Give back, exactly as written, the lines from the beginning of the listing through the one that contains "1.125, .002), M_band, t)".

* Data for this exercise:

•••

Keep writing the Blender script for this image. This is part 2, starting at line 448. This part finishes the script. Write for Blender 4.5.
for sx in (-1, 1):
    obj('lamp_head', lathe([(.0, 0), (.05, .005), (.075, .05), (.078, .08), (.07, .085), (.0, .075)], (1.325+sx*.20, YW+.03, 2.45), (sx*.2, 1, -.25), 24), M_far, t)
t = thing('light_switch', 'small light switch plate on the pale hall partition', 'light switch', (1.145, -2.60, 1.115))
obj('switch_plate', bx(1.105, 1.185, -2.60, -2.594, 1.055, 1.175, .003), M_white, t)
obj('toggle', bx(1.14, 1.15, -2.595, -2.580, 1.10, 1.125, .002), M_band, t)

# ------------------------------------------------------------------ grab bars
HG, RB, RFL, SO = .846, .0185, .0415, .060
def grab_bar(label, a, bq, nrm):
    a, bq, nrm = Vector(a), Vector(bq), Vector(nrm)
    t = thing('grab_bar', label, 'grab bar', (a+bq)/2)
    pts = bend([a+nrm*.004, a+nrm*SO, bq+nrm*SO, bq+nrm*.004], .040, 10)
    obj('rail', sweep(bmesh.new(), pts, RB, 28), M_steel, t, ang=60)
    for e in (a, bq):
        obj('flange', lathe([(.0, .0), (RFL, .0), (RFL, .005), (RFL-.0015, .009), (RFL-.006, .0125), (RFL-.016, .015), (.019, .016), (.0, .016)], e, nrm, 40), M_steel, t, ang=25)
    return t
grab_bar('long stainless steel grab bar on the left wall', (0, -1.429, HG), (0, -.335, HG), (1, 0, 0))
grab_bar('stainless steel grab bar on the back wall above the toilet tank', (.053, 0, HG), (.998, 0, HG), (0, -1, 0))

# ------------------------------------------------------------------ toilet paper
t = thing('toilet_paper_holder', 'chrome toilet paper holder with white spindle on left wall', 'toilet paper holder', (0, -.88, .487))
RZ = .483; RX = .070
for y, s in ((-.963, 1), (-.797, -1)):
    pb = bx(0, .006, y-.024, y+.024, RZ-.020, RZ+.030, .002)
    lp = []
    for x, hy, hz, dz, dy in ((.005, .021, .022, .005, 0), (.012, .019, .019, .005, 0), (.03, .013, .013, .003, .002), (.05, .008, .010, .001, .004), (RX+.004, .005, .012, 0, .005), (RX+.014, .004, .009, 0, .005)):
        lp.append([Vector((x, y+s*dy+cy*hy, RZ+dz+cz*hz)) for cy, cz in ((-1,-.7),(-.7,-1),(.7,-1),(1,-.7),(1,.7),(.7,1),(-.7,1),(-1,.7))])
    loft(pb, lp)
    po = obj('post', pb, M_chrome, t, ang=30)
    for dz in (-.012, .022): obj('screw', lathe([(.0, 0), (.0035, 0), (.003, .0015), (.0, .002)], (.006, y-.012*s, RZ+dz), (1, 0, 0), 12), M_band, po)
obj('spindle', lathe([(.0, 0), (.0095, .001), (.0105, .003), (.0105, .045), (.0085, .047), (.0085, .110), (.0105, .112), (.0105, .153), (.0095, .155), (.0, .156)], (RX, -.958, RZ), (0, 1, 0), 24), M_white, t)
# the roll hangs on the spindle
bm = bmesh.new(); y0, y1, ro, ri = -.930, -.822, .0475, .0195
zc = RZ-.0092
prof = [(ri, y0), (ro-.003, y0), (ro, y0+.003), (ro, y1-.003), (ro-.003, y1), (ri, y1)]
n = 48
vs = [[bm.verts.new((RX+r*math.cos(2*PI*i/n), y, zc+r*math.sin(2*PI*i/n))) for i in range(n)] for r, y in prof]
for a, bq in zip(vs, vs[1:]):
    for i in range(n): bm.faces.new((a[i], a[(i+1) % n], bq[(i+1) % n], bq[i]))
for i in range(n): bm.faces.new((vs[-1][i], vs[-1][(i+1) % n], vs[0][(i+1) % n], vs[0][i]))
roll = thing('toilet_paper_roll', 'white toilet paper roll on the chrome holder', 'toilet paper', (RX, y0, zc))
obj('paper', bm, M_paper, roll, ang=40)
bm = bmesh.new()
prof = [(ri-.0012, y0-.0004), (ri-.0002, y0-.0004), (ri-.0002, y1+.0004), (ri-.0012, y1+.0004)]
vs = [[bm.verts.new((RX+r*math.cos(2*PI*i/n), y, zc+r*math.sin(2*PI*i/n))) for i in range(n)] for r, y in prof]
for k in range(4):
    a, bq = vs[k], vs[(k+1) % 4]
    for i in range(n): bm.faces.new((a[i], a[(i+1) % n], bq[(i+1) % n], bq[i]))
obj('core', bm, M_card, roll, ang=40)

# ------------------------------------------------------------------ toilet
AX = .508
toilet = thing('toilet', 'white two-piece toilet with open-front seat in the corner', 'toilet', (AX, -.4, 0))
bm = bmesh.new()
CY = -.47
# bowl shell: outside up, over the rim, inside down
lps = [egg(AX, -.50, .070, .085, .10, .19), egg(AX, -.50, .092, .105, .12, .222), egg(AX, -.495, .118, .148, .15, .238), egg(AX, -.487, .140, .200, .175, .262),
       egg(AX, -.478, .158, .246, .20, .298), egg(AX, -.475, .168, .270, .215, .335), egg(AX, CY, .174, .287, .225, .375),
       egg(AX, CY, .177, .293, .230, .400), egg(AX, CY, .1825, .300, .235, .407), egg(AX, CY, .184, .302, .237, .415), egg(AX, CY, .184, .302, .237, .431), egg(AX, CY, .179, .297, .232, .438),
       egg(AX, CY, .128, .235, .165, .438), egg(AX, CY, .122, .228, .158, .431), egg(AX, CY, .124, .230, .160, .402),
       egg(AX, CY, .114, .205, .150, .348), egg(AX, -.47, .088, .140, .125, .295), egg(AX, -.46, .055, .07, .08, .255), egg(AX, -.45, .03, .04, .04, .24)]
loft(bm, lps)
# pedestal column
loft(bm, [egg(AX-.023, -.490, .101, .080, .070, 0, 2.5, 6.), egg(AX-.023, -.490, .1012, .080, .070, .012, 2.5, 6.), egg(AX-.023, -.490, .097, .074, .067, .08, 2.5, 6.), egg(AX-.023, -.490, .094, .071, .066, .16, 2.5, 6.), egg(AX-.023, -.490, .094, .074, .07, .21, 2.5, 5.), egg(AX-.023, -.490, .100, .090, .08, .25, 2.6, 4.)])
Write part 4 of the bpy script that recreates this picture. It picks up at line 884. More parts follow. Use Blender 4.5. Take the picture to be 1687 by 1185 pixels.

•••

* Output of the exercise:
Keep writing the Blender script for this image. This is part 2, starting at line 448. This part finishes the script. Write for Blender 4.5.
for sx in (-1, 1):
    obj('lamp_head', lathe([(.0, 0), (.05, .005), (.075, .05), (.078, .08), (.07, .085), (.0, .075)], (1.325+sx*.20, YW+.03, 2.45), (sx*.2, 1, -.25), 24), M_far, t)
t = thing('light_switch', 'small light switch plate on the pale hall partition', 'light switch', (1.145, -2.60, 1.115))
obj('switch_plate', bx(1.105, 1.185, -2.60, -2.594, 1.055, 1.175, .003), M_white, t)
obj('toggle', bx(1.14, 1.15, -2.595, -2.580, 1.10, 1.125, .002), M_band, t)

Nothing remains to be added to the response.